I wrote the original version of The Tree in Mrs. Shields' 4th grade class (she's probably dead now). That version was obviously a little different than the version that is available now (it may have even been better), but the original idea is still there (some warriors get a magical tree and chaos ensues).
I don't remember what the actual assignment Mrs. Shields gave me that inspired the story, but I do remember it was the first time I ever felt excited about writing. I ended up spending the entire morning and part of recess (sacrificing valuable tetherball time) writing five whole pages in the itty-bitty printing style I used when I was ten (I believed the smaller I wrote, the harder it was for my teachers to tell how bad my handwriting sucked). In that story, the tree shared its power with people when they pulled off a leaf, but the leaf-puller wouldn’t know what power it would give them until they pulled it. In the only part I actually remember, the knights were surrounded by monsters. One of the knights pulled off a leaf and then punched the ground, sending a shockwave through the ground that launched the monsters away, saving the knights from slaughter (that isn’t a spoiler. That scene isn’t in this book since, for better or worse, the tree now works quite a bit differently now).

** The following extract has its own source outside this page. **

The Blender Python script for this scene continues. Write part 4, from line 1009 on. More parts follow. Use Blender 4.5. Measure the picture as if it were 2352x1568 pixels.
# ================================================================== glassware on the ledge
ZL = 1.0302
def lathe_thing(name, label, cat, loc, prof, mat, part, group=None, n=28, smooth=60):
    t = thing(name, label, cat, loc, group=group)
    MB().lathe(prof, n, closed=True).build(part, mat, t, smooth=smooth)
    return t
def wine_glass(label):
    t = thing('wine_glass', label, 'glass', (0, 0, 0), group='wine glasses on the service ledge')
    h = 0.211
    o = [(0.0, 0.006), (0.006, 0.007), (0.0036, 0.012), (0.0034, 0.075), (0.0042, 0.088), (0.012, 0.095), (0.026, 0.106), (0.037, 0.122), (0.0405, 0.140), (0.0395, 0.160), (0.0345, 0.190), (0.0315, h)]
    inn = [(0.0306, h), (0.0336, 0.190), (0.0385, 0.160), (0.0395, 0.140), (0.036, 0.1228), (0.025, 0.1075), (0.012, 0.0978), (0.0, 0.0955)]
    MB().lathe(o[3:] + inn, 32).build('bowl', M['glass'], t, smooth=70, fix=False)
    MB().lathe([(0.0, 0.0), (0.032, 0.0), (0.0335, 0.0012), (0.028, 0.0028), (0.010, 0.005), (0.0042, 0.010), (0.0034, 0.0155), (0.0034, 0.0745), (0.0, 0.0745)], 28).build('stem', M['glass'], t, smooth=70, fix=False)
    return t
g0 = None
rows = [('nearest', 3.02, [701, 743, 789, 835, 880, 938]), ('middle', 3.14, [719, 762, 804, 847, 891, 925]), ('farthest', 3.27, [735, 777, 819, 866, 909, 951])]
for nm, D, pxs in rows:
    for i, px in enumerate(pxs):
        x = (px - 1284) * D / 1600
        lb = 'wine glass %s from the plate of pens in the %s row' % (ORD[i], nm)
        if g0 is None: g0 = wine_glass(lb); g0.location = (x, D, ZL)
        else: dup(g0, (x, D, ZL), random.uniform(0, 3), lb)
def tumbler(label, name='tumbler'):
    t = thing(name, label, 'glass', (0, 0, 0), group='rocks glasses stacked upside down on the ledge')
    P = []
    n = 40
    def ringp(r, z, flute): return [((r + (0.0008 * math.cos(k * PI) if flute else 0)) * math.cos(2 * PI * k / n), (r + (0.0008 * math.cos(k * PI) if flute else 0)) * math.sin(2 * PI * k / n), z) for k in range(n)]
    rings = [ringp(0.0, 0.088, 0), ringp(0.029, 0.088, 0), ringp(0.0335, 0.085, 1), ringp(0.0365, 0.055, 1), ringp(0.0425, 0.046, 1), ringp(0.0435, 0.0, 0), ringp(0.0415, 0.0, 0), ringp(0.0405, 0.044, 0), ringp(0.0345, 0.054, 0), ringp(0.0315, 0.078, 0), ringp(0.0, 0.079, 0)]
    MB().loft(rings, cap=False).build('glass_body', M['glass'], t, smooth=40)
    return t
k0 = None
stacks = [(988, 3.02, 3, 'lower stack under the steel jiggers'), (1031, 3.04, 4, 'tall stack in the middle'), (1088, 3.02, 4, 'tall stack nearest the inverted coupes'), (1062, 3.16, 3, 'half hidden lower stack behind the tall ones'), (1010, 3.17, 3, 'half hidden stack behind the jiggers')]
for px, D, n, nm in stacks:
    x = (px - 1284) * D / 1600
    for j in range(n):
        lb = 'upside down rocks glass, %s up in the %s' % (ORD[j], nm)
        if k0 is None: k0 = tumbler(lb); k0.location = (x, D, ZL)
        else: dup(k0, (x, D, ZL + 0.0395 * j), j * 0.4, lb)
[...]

I have lost that original story, but I never lost the memory of it (well, not all of it) and in the back of my mind, I always thought it would be cool to turn into a real book. Fast forward over 30 years of time, thousands of hours of writing, editing, re-editing, rewriting, lost files, rewriting and re-editing again and, well, you get The Tree: A Boy Named Grex, and a man who never wants to write anything ever again.